Dr. James Showalter is an assistant professor of social sciences and humanities at Langston University.
Today’s youth live in a sea of noise. Headphones, cell phones, earbuds, sub-woofers in cars proclaiming someone’s idea of music, all fill the ears and mind.
Despite my objections, I have students leave class to catch up on what kind of breakfast some distant friend had, or other essential tidbits. The area outside my office is an outdoor phone booth at the end of each class hour.
Students pour from buildings after class fumbling with cell phones to catch up on what they’ve missed from whomever during the hard-to-endure 55 minutes of class when they must be without such vital connections. They thrust earphones over their ears to return to whatever music blots out the natural and human world around. Do I exaggerate? Not much.

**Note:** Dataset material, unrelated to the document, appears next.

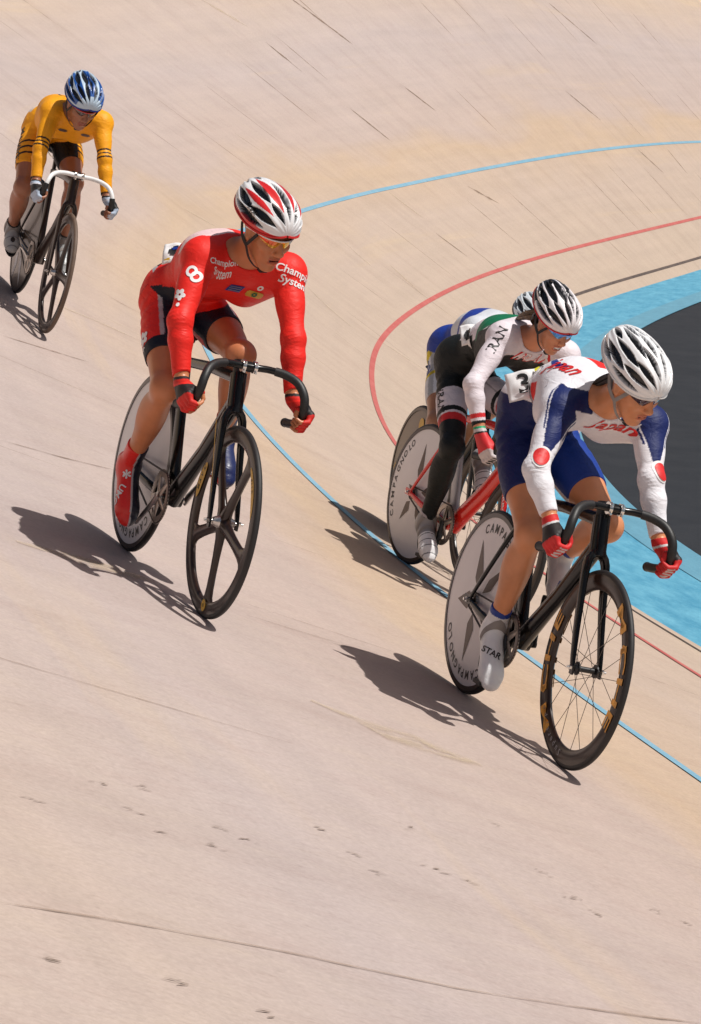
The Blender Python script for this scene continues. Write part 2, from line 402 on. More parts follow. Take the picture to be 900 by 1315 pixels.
PITS = [(-14.01, 5.469), (-14.24, 5.43), (-14.39, 5.411), (-14.16, 5.184), (-14.21, 5.123), (-13.86, 4.819), (-14.04, 4.778), (-14.19, 4.764), (-13.96, 4.507), (-13.99, 4.438), (-13.65, 4.099), (-13.85, 4.069), (-13.96, 4.05), (-13.75, 3.763), (-13.79, 3.689), (-14.4, 5.264), (-15.71, 5.698), (-15.77, 5.537), (-14.41, 5.735), (-15.78, 5.984), (-13.94, 5.339), (-13.56, 4.474), (-13.2, 4.056)]
for k, P in enumerate(DARK): ribbon('panel_joint', P, 0.020 if P[0][0] < -13 else 0.026 if P[0][0] < 5 else 0.05 if P[0][0] < 12 else 0.11, FAINT if P[0][0] < -13 else SEAM)
for k in range(24):
    s = -13 + k * 2.3 + rng.uniform(-0.25, 0.25); u = rng.uniform(0.4, 1.2)
    while u < 8.0:
        L = rng.uniform(0.5, 1.3); ribbon('panel_joint', [(s + rng.uniform(-.03, .03), u), (s + rng.uniform(-.03, .03), u + L)], 0.013 if s < 4 else 0.03 if s < 14 else 0.06, FAINT, 0.0025); u += L + rng.uniform(1.0, 3.5)
for k, P in enumerate(PALE): ribbon('pale_joint', P, 0.34 if k in (7, 8) else 0.055 if P[0][0] < 0 else 0.09 if P[0][0] < 12 else 0.16, PALE_M)
# joints every few metres, faint, on the parts of the bank outside the picture and between the visible ones
pv = MB()
for (s, u) in PITS:
    for _ in range(5):
        ds, du = rng.normal(0, 0.012), rng.normal(0, 0.015)
        L, W = rng.uniform(0.006, 0.022), rng.uniform(0.0010, 0.0026); a = rng.uniform(-0.4, 0.4) + 0.3
        q = []
        for k in range(6):
            t = 2 * math.pi * k / 6; x, y = W * math.cos(t) * rng.uniform(0.5, 1.3), L * math.sin(t) * rng.uniform(0.6, 1.2)
            q.append(tp(s + ds + x * math.cos(a) - y * math.sin(a), u + du + x * math.sin(a) + y * math.cos(a), 0.003))
        pv.add(q, [[0, 1, 2, 3, 4, 5]])
PITM = simple('pit_mark', (0.26, 0.19, 0.15), 0.9)  # dark brown of the small cracks and pits
pv.build('surface_pit', PITM, track, smooth=False, kind='stuff')

# infield and surrounding ground
def ground_material(name, c0, c1, sc=2.5):
    m, n, b = new_mat(name)
    t = noise(n, sc, 6, 0.6); r = ramp(n, t.outputs[0], [(0.3, c0), (0.7, c1)])
    g = noise(n, 70, 5, 0.7); rg = ramp(n, g.outputs[0], [(0.3, (0.85,) * 3), (0.7, (1.15,) * 3)])
    n.links.new(mix(n, r.outputs[0], rg.outputs[0], 1.0, 'MULTIPLY'), b.inputs['Base Color'])
    b.inputs['Roughness'].default_value = 0.9; b.inputs['Specular IOR Level'].default_value = 0.2
    bump(n, b, g.outputs[0], 0.4, 0.004); return m
gm = mesh_np('infield', [(-900, -900, -0.008), (900, -900, -0.008), (900, 900, -0.008), (-900, 900, -0.008)], [[0, 1, 2, 3]], smooth=False)
link('infield', gm, None, ground_material('dark_asphalt', (0.023, 0.026, 0.032), (0.032, 0.035, 0.041)), 'structure')
for (s, u) in [(1.5, -1.5), (3.0, -1.9), (-2, -1.5), (-4.5, -1.3)]:
    pass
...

Yet this noise, all this talk and music, is not making the student smarter or sharper in the class. All this seeming human interaction does not seem to make humans more empathetic or wiser about their place in the universe. It is more like an endless wall of static. It seems to fail to make one a better student, to make one a better human, or to make one wiser about who they are.
Humans need silence. They need time alone. Today’s student seems to find little of either.

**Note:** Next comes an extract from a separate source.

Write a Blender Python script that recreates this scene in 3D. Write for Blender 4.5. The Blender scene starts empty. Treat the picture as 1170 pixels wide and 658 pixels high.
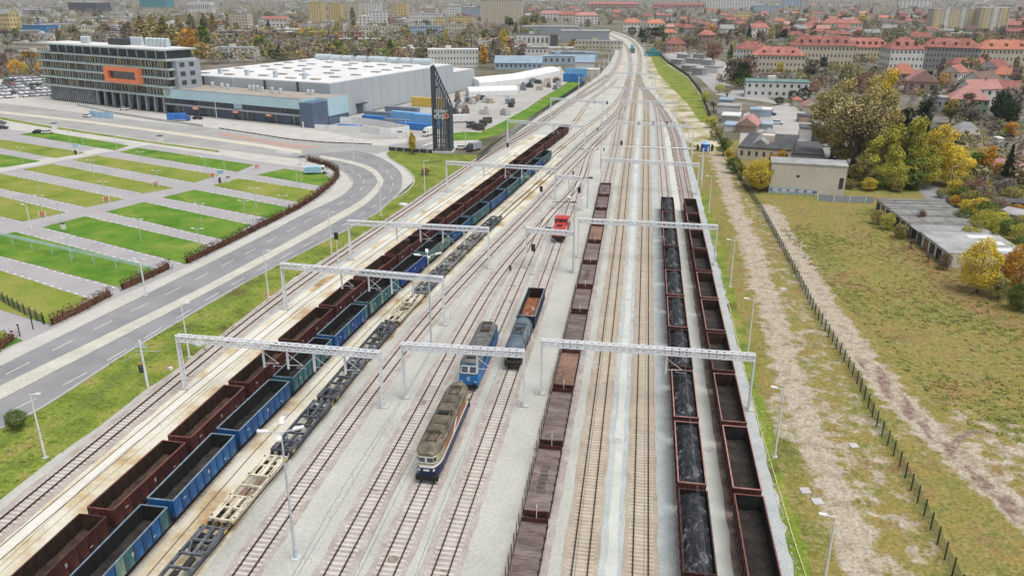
import bpy, math, random
from mathutils import Vector, Matrix
random.seed(11)
rnd = random.random
def U(a, b): return a + (b - a) * random.random()
R = math.radians
C = bpy.context.scene.collection
scene = bpy.context.scene
# ---------------------------------------------------------------- camera, sky, sun, exposure
CAM_H, FPX, TILT, YAW = 52.5, 900.0, math.atan(340 / 900.0), R(9.21)
cam = bpy.data.objects.new('camera', bpy.data.cameras.new('camera')); C.objects.link(cam)
cam.location = (0, 0, CAM_H); cam.rotation_euler = (math.pi / 2 - TILT, 0, YAW)
cam.data.sensor_fit = 'HORIZONTAL'; cam.data.sensor_width = 36; cam.data.lens = 36 * FPX / 1170
cam.data.clip_start = 1; cam.data.clip_end = 40000
scene.camera = cam
SUN_EL, SUN_AZ = R(70), R(120)          # azimuth clockwise from +Y (along the tracks): from the right, a little behind
w = bpy.data.worlds.new("World"); scene.world = w; w.use_nodes = True
nt = w.node_tree; nt.nodes.clear()
sky = nt.nodes.new('ShaderNodeTexSky'); sky.sky_type = 'NISHITA'; sky.sun_disc = False
sky.sun_elevation = SUN_EL; sky.sun_rotation = SUN_AZ; sky.air_density = 1.0; sky.dust_density = 4.0; sky.ozone_density = 1.0
hs = nt.nodes.new('ShaderNodeHueSaturation'); hs.inputs['Saturation'].default_value = 0.3
bg = nt.nodes.new('ShaderNodeBackground'); bg.inputs['Strength'].default_value = 0.15
out = nt.nodes.new('ShaderNodeOutputWorld')
nt.links.new(sky.outputs[0], hs.inputs['Color']); nt.links.new(hs.outputs[0], bg.inputs[0]); nt.links.new(bg.outputs[0], out.inputs[0])
sl = bpy.data.lights.new('sun', 'SUN'); sl.energy = 1.7; sl.angle = R(40); sl.color = (1, .985, .96)
so = bpy.data.objects.new('sun', sl); C.objects.link(so)
sd = Vector((math.sin(SUN_AZ) * math.cos(SUN_EL), math.cos(SUN_AZ) * math.cos(SUN_EL), math.sin(SUN_EL)))
so.rotation_euler = (-sd).to_track_quat('-Z', 'Y').to_euler()
vs = scene.view_settings; vs.view_transform = 'Standard'; vs.look = 'None'; vs.gamma = 1; vs.use_curve_mapping = False
vs.exposure = 0.22
# ---------------------------------------------------------------- survey: photo pixel -> point on the plane z
_st, _ct, _sp, _cp = math.sin(TILT), math.cos(TILT), math.sin(YAW), math.cos(YAW)
def G(px, py, z=0.0):
    a = (px - 585) / FPX; b = -(py - 329) / FPX
    d = (-_sp * _ct + a * _cp - b * _sp * _st, _cp * _ct + a * _sp + b * _cp * _st, -_st + b * _ct)
    k = (CAM_H - z) / -d[2]
    return Vector((d[0] * k, d[1] * k, z))
def mpp(py): return 55.4 / (py + 11)          # metres across per pixel on the ground at row py
def hpp(py): return 52.5 / (py + 11)          # metres of height per pixel above ground row py
# ---------------------------------------------------------------- mesh builder
class MB:
    def __init__(s): s.v = []; s.f = []; s.m = []; s.s = []
    def face(s, pts, mi=0, sm=False):
        n = len(s.v); s.v.extend(tuple(p) for p in pts); s.f.append(tuple(range(n, n + len(pts)))); s.m.append(mi); s.s.append(sm)
    def faces(s, vs, fs, mi=0, sm=False):
        n = len(s.v); s.v.extend(tuple(p) for p in vs)
        for f in fs: s.f.append(tuple(n + i for i in f)); s.m.append(mi); s.s.append(sm)
    def box(s, x0, x1, y0, y1, z0, z1, mi=0, top=None):
        V = [(x0, y0, z0), (x1, y0, z0), (x1, y1, z0), (x0, y1, z0), (x0, y0, z1), (x1, y0, z1), (x1, y1, z1), (x0, y1, z1)]
        s.faces(V, [(0, 3, 2, 1), (0, 1, 5, 4), (1, 2, 6, 5), (2, 3, 7, 6), (3, 0, 4, 7)], mi)
        s.faces(V[4:], [(0, 1, 2, 3)], mi if top is None else top)
    def bar(s, p0, p1, w, h=None, mi=0, up=None):
        p0 = Vector(p0); p1 = Vector(p1); h = h or w; d = (p1 - p0)
        if d.length < 1e-6: return
        d.normalize(); u = Vector(up) if up else (Vector((0, 0, 1)) if abs(d.z) < .9 else Vector((1, 0, 0)))
        a = d.cross(u).normalized(); b = a.cross(d); a = a * w / 2; b = b * h / 2
        V = [p0 - a - b, p0 + a - b, p0 + a + b, p0 - a + b, p1 - a - b, p1 + a - b, p1 + a + b, p1 - a + b]
        s.faces(V, [(0, 3, 2, 1), (4, 5, 6, 7), (0, 1, 5, 4), (1, 2, 6, 5), (2, 3, 7, 6), (3, 0, 4, 7)], mi)
    def cyl(s, p0, p1, r, n=8, mi=0, r1=None, caps=True):
        p0 = Vector(p0); p1 = Vector(p1); r1 = r if r1 is None else r1
        d = (p1 - p0).normalized(); u = Vector((0, 0, 1)) if abs(d.z) < .9 else Vector((1, 0, 0))
        a = d.cross(u).normalized(); b = a.cross(d); V = []
        for k in range(n):
            t = 2 * math.pi * k / n; q = a * math.cos(t) + b * math.sin(t); V.append(p0 + q * r); V.append(p1 + q * r1)
        s.faces(V, [(2 * k, 2 * ((k + 1) % n), 2 * ((k + 1) % n) + 1, 2 * k + 1) for k in range(n)], mi, True)
        if caps:
            s.face([V[2 * k] for k in range(n)][::-1], mi); s.face([V[2 * k + 1] for k in range(n)], mi)
    def prism(s, poly, z0, z1, mi=0, top=None):
        n = len(poly); V = [(p[0], p[1], z0) for p in poly] + [(p[0], p[1], z1) for p in poly]
        s.faces(V, [(k, (k + 1) % n, n + (k + 1) % n, n + k) for k in range(n)], mi)
        s.faces(V, [tuple(range(n, 2 * n))], mi if top is None else top)
    def sphere(s, c, r, mi=0, n=8, m=5, sz=1.0, sx=1.0, sy=1.0):
        V = []; F = []
        for i in range(m + 1):
            t = math.pi * i / m
            for k in range(n):
                q = 2 * math.pi * k / n
                V.append((c[0] + r * sx * math.sin(t) * math.cos(q), c[1] + r * sy * math.sin(t) * math.sin(q), c[2] + r * sz * math.cos(t)))
        for i in range(m):
            for k in range(n): F.append((i * n + k, (i + 1) * n + k, (i + 1) * n + (k + 1) % n, i * n + (k + 1) % n))
        s.faces(V, F, mi, True)
    def mesh(s, name, mats):
        me = bpy.data.meshes.new(name); me.from_pydata(s.v, [], s.f)
        for m in (mats if isinstance(mats, (list, tuple)) else [mats]): me.materials.append(m)
        me.polygons.foreach_set('material_index', s.m); me.polygons.foreach_set('use_smooth', s.s); me.update()
        return me
_labels = {}
def tag(o, label=None, cat=None, group=None, kind=None):
    if label:
        o['label'] = label
        if cat: _labels.setdefault(label, []).append(group)
    if cat: o['category'] = cat
    if group: o['group'] = group
    if kind: o['kind'] = kind
    return o
def ob(name, mb, mats, parent=None, kind=None, loc=None, rz=0):
    me = mb.mesh(name, mats) if isinstance(mb, MB) else mb
    o = bpy.data.objects.new(name, me); C.objects.link(o)
    if parent: o.parent = parent
    if kind: o['kind'] = kind
    if loc is not None: o.location = loc
    if rz: o.rotation_euler = (0, 0, rz)
    return o
def thing(name, label, cat, loc=(0, 0, 0), rz=0, group=None):
    o = bpy.data.objects.new(name, None); C.objects.link(o); o.empty_display_size = .5
    o.location = loc; o.rotation_euler = (0, 0, rz)
    return tag(o, label, cat, group)
_kids = {}
def dup(root, loc, rz=0, label=None, group=None, scale=None):
    r = root.copy(); C.objects.link(r); r.location = loc; r.rotation_euler = (0, 0, rz)
    if scale: r.scale = scale
    if label: tag(r, label, r.get('category'), group or r.get('group'))
    if group: r['group'] = group
    if root.name not in _kids: _kids[root.name] = [(ch, list(ch.children)) for ch in root.children]
    for ch, gs in _kids[root.name]:
        c = ch.copy(); C.objects.link(c); c.parent = r
        for g in gs:
            d = g.copy(); C.objects.link(d); d.parent = c
    return r
def recol(o, mat, slot=0):
    o.material_slots[slot].link = 'OBJECT'; o.material_slots[slot].material = mat
ORD = ['nearest', 'second', 'third', 'fourth', 'fifth', 'sixth', 'seventh', 'eighth', 'ninth', 'tenth', 'eleventh', 'twelfth', 'thirteenth', 'fourteenth', 'fifteenth',
       'sixteenth', 'seventeenth', 'eighteenth', 'nineteenth', 'twentieth'] + ['twenty-' + q for q in ('first', 'second', 'third', 'fourth', 'fifth', 'sixth', 'seventh', 'eighth', 'ninth')] + ['thirtieth'] + ['thirty-' + q for q in ('first', 'second', 'third', 'fourth', 'fifth', 'sixth', 'seventh', 'eighth', 'ninth')] + ['fortieth'] + ['forty-' + q for q in ('first', 'second', 'third', 'fourth', 'fifth', 'sixth', 'seventh', 'eighth', 'ninth')]
# ---------------------------------------------------------------- materials
def M(name, cols, scale=1.0, rough=.85, metal=0, detail=4, fine=0, finescale=8, obj=False, rndv=0, stretch=None, bump=0, lo=.32, hi=.68, emit=None, spec=.3, alpha=None):
    m = bpy.data.materials.new(name); m.use_nodes = True; t = m.node_tree; N = t.nodes; L = t.links
    b = N['Principled BSDF']; b.inputs['Roughness'].default_value = rough; b.inputs['Metallic'].default_value = metal
    b.inputs['Specular IOR Level'].default_value = spec
    if not isinstance(cols[0], (tuple, list)): cols = [cols]
    cols = [tuple(c) + (1,) for c in cols]
    src = None
    if len(cols) > 1 or fine or bump:
        if obj: co = N.new('ShaderNodeTexCoord').outputs['Object']
        else: co = N.new('ShaderNodeNewGeometry').outputs['Position']
        if stretch:
            mp = N.new('ShaderNodeMapping'); mp.inputs['Scale'].default_value = stretch; L.new(co, mp.inputs[0]); co = mp.outputs[0]
    if len(cols) > 1:
        n = N.new('ShaderNodeTexNoise'); n.inputs['Scale'].default_value = scale; n.inputs['Detail'].default_value = detail; n.inputs['Roughness'].default_value = .6
        L.new(co, n.inputs['Vector'])
        r = N.new('ShaderNodeValToRGB'); e = r.color_ramp.elements
        while len(e) < len(cols): e.new(.5)
        for i, c in enumerate(cols): e[i].position = lo + (hi - lo) * i / (len(cols) - 1); e[i].color = c
        L.new(n.outputs[0], r.inputs[0]); src = r.outputs[0]
    if fine or bump:
        n2 = N.new('ShaderNodeTexNoise'); n2.inputs['Scale'].default_value = finescale; n2.inputs['Detail'].default_value = 3
        L.new(co, n2.inputs['Vector'])
    def scaleby(src, val, a, c):
        mr = N.new('ShaderNodeMapRange'); mr.inputs['From Min'].default_value = a; mr.inputs['From Max'].default_value = c
        L.new(val, mr.inputs['Value'])
        mx = N.new('ShaderNodeMix'); mx.data_type = 'RGBA'; mx.blend_type = 'MULTIPLY'; mx.inputs['Factor'].default_value = 1
        if src is None: mx.inputs['A'].default_value = cols[0]
        else: L.new(src, mx.inputs['A'])
        L.new(mr.outputs[0], mx.inputs['B']); return mx.outputs['Result'], mr
    if fine:
        src, mr = scaleby(src, n2.outputs[0], .25, .75); mr.inputs['To Min'].default_value = 1 - fine; mr.inputs['To Max'].default_value = 1 + fine
    if rndv:
        oi = N.new('ShaderNodeObjectInfo')
        src, mr = scaleby(src, oi.outputs['Random'], 0, 1); mr.inputs['To Min'].default_value = 1 - rndv; mr.inputs['To Max'].default_value = 1 + rndv
    if src is None: b.inputs['Base Color'].default_value = cols[0]
    else: L.new(src, b.inputs['Base Color'])
    if bump:
        bp = N.new('ShaderNodeBump'); bp.inputs['Strength'].default_value = bump; bp.inputs['Distance'].default_value = .1
        L.new(n2.outputs[0], bp.inputs['Height']); L.new(bp.outputs[0], b.inputs['Normal'])
    if emit: b.inputs['Emission Color'].default_value = tuple(emit) + (1,); b.inputs['Emission Strength'].default_value = 1
    return m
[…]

Noise hurts a student academically. It represents a distraction from studies. Those headphones or that earbud can drown out what your eyes are trying to take in from book or notes. In class, I often hear a student wearing earbuds and not only tell that person to take them out but then worry about that person’s eardrums.

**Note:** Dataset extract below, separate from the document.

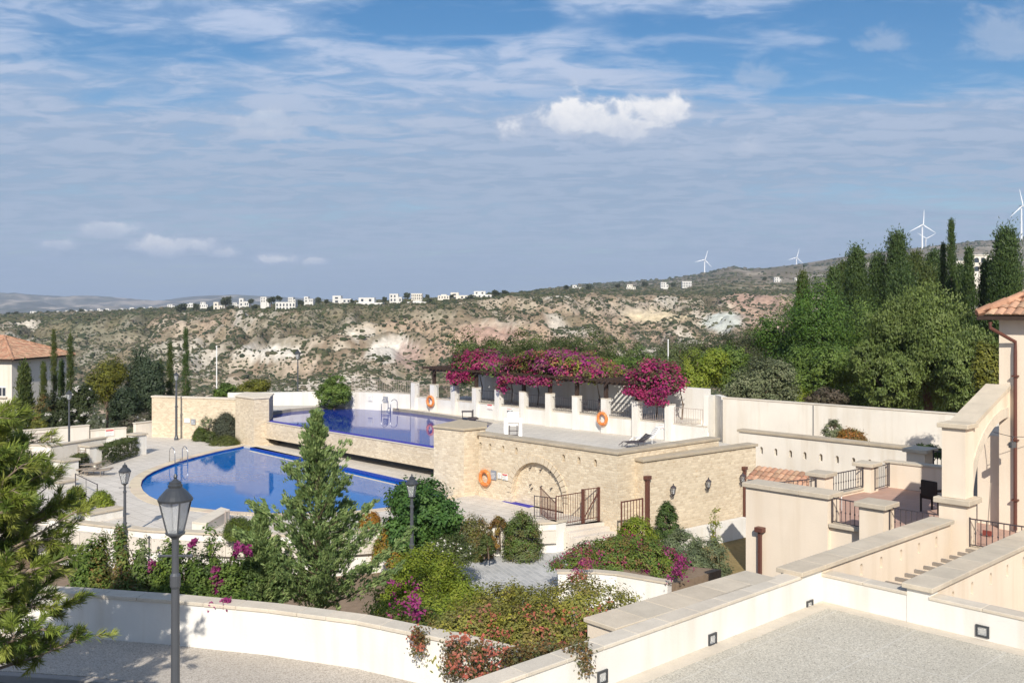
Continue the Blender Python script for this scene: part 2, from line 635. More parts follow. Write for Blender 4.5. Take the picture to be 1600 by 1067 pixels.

Noise hurts you in your humanness. It blocks out the world. Constant tweeting and texting, or talk with faceless voice on a cell phone, places an electronic device between you and another human.
Face- to-face interactions are necessary and best; not only for giving knowledge of the other person that you cannot gain at a distance, but in telling you something about yourself. The noise of today also separates you from your natural environment. You miss a lot of the beauty of the world with music blasting in your ears. You lack full interaction with that world. You should be a person in the world, not an isolated sound bubble moving through it.
And the noise hurts the deepest part of you. It blocks that necessary quiet that allows introspection. No other animal has introspection but a lot live in noisy worlds. All cultures, all religions, have valued introspection for only through it can you affirm your morality and values, and only through honest introspection can you really know yourself.
Only you can look into the deepest parts of you, but you cannot if you are constantly being interrupted.
Some suggestions? Try using your phone only during a few set periods each day. Let every text message, every in-coming call (unless it’s from your child’s daycare or such) sit in your menu for at least an hour. … Go alone for a walk on our beautiful campus and leave the headphones and earbuds, the phone and all the rest, at home.
In short, find ways to bring silence back into your life. The self-knowledge you’ll gain will far outlast the ephemeral noises that intrude on your day.